One way to clearly quantify alert fatigue is to look at the number of alerts per person, and the frequency and timing of the alerts.

Every time there’s an alert, there are three possible outcomes: it’s an actual problem that must get fixed; it’s a premature alert, or it’s something that needs to be watched to determine if any action is needed.

In the latter two cases, the threshold is adjusted or the engineer getting the alert decides that it’s really doing nothing for the process and turns the alert off. It’s a process of continuous improvement, but what you wind up with ultimately is meaningful alerts.

Why banks need DevOps
The three most common reasons local and regional banks are adopting DevOps is for security, efficiency, and application reliability.

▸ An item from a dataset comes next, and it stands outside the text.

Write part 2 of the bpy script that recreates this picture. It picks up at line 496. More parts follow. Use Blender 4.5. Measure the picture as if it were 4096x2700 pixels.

The responsibility and even accountability for security is rapidly shifting in the direction of DevOps engineers, as they have a view into the broad architecture of the processes and systems used to deploy the various operations.

Going forward, DevOps engineers and DevSecOps processes, or the development of security and operations processes, are going to be even more accountable for security. This trend should be a strong consideration, as good DevSecOps also makes application deployments, operations, and service monitoring easier, and more secure.